12. In Nagoor Gani alias Rajamani and Ors. v. Gandhi Meenal and Ors. 1988 (2) MLJ 171, a learned Judge of this Court considered the scope of Order 23 Rule 1-A C.P.C. and held in paragraph 12 of his judgment as follows:
This new rule has been enacted in order to enable a defendant, who has identical interest, from being denied his interest if he rested on the success of the plaintiff's suit and the plaintiff wanted to withdraw the suit. Before a defendant could invoke this provision, it must be shown that the plaintiff is seeking to withdraw or abandon his claim under Rule 1 of Order 23, C.P.C. It is a condition precedent to enable a defendant to get himself transposed. The principle that follows this rule is that there must be identity of interest between the plaintiff and such a defendant who wants to transpose as a plaintiff. It must be a suit where the defendant is entitled to succeed automatically on the success of the plaintiff in the suit. Such a defendant is usually called as a proforma defendant. To put it in other words, both the parties are projecting the same claim against the other defendants, and therefore, the success of one is the success of the other. In such cases, the law comes to the rescue of such a defendant so that the plaintiff, who is having a similar right, cannot defeat the rights of the defendant by colluding with the other contesting defendants.
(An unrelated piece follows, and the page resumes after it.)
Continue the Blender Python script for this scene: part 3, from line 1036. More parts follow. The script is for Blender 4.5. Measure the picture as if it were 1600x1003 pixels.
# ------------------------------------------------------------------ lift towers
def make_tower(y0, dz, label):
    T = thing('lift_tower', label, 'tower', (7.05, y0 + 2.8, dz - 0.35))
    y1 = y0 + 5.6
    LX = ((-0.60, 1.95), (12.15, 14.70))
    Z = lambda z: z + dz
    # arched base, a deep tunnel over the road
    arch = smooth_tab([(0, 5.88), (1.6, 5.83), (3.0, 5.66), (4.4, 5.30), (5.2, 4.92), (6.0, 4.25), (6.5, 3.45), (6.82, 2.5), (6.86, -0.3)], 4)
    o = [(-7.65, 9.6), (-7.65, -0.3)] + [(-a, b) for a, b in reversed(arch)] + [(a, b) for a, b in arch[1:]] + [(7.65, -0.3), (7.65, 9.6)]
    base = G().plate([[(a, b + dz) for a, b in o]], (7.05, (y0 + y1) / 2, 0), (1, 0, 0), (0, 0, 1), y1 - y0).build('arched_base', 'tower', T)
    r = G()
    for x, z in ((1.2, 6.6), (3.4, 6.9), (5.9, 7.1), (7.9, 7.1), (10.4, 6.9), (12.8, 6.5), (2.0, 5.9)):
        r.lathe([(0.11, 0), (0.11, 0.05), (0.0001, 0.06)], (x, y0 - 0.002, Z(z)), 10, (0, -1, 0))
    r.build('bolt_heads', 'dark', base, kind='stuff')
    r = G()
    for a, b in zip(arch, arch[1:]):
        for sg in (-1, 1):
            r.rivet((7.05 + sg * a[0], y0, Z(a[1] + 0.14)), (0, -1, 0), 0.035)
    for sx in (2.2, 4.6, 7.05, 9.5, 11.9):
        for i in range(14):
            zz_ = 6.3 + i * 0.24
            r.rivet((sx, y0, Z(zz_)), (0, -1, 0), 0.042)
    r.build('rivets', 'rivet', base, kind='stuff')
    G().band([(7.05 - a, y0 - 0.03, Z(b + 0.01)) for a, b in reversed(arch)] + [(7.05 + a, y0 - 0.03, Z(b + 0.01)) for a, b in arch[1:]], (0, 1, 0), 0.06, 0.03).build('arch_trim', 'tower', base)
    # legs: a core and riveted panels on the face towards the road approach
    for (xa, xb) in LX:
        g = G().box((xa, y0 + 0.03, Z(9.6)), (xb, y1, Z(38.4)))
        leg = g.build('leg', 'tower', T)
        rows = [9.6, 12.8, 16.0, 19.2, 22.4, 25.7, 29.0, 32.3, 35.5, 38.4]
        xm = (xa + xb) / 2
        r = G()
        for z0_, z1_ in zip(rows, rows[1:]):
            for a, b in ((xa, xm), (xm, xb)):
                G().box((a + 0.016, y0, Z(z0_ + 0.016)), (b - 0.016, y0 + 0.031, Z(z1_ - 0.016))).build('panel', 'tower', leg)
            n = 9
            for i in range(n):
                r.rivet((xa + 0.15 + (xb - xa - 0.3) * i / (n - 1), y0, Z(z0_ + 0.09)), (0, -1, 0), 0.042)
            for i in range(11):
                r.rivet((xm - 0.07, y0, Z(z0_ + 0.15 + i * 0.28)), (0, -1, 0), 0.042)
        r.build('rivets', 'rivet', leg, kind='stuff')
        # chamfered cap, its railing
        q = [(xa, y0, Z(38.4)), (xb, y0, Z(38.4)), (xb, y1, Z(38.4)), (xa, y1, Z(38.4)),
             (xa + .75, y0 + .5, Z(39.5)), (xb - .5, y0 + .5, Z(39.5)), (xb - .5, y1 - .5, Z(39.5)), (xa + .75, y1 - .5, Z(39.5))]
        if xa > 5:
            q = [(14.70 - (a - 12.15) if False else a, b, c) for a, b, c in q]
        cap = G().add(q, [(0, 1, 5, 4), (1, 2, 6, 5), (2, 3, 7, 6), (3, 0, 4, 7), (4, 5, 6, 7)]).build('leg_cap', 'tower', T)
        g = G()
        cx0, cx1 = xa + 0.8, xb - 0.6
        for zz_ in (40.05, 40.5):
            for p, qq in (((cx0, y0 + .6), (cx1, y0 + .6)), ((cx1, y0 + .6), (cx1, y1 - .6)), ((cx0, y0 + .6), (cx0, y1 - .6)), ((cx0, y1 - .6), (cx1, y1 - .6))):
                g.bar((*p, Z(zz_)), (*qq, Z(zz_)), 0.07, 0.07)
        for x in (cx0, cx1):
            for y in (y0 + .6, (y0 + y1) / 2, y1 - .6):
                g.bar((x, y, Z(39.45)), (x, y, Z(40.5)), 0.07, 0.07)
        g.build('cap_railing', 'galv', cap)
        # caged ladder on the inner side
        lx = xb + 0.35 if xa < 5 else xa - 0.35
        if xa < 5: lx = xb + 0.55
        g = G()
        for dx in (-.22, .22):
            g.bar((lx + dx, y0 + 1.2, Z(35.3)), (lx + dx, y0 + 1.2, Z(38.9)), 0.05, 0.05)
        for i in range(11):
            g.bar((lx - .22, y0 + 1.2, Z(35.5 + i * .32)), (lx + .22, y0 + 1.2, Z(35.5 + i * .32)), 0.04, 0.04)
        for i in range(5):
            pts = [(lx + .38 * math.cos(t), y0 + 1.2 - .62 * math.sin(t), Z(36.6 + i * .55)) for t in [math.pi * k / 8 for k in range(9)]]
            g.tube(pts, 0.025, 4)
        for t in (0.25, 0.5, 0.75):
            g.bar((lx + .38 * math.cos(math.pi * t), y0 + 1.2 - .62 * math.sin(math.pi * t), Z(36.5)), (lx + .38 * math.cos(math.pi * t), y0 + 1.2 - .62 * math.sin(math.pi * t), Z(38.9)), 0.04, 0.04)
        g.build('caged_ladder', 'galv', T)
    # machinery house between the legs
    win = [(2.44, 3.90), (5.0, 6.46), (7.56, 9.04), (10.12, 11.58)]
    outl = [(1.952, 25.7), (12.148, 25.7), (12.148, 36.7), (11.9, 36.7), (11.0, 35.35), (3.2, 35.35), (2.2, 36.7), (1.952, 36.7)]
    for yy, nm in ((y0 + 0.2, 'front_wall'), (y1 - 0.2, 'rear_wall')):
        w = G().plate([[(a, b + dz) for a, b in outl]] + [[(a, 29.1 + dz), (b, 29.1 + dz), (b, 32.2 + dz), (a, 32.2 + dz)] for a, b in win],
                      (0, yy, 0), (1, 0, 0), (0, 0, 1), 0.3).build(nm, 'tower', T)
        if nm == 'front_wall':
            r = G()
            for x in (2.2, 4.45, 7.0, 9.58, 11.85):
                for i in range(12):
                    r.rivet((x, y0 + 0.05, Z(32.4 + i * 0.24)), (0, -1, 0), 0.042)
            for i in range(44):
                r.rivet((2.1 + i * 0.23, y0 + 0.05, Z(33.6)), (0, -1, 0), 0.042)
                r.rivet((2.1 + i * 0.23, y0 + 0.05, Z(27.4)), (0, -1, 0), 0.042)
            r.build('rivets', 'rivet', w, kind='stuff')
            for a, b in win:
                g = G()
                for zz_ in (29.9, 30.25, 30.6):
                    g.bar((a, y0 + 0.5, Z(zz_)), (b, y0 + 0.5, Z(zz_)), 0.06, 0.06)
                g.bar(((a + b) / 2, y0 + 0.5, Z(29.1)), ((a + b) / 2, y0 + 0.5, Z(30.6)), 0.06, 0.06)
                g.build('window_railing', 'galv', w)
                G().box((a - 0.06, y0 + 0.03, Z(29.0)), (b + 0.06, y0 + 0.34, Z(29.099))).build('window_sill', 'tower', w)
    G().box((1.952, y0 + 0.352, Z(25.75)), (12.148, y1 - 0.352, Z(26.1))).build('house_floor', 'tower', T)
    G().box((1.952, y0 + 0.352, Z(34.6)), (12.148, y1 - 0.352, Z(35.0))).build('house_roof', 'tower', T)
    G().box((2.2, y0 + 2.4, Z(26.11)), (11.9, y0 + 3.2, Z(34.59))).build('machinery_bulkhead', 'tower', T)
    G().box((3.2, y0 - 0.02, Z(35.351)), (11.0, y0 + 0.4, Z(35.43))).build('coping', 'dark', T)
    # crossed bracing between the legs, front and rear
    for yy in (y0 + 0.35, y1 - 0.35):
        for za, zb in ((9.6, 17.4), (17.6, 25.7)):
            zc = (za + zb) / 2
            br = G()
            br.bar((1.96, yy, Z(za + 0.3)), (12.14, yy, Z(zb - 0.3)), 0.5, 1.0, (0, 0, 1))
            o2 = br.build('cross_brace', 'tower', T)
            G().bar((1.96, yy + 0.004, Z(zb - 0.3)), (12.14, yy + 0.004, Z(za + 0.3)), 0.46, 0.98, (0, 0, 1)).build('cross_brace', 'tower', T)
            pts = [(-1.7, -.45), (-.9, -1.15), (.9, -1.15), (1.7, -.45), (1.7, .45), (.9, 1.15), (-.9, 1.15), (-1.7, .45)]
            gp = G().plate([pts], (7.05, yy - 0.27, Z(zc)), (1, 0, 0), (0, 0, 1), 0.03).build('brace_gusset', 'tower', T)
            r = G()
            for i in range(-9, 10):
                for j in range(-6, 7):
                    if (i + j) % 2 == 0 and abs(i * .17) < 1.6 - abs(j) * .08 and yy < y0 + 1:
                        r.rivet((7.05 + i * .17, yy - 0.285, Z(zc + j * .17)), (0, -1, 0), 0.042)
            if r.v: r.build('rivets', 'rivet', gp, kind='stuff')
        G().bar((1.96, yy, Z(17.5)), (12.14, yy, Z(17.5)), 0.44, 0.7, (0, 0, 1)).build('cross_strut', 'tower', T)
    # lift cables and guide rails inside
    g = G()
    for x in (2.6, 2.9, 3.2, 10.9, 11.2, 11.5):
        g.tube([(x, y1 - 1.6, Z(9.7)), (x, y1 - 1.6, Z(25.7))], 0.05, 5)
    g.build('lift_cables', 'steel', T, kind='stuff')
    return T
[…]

(d) Whether the success of the plaintiff would result in the automatic success of the defendant who seeks transposition?
(e) Whether the withdrawal or abandonment by the plaintiff, of the suit, results in some vested right of the defendant getting defeated?
The above tests are only illustrative and not exhaustive.
15. Applying the above tests, it is seen in this case that the defendants 3 to 6 who seek to transpose themselves as plaintiffs, were originally arrayed as plaintiffs 5 and 9 to 11. On the ground that the 5th plaintiff (now the 3rd defendant) acted against the interest of the other plaintiffs (his own brothers and sisters) in selling the suit property to the defendants 4 to 6, the plaintiffs got them originally transposed as defendants 3 to 6 in I.A. No. 468 of 2003. In other words, the present defendants 3 to 6 were originally plaintiffs 5 and 9 to 11. Though the defendants 4 to 6 are subsequent purchasers, pendente lite, they had a substantial issue to be adjudicated as against the defendants 1 and 2, when they were plaintiffs 5 and 9 to 11. By virtue of their transposition as defendants 3 to 6, in the year 2003, they cannot be stated to have lost their rights to have the same question question adjudicated as against the defendants 1 and 2. As a matter of fact, the 3rd defendant's right to prosecute the suit as a plaintiff, flowed out of his status as one of the legal heirs of the original sole plaintiff A.C. Nataraj Mudaliar. Therefore, his right to seek the relief prayed for in the suit filed, by his father did not get annulled by his transposition as the third defendant in the year 2003.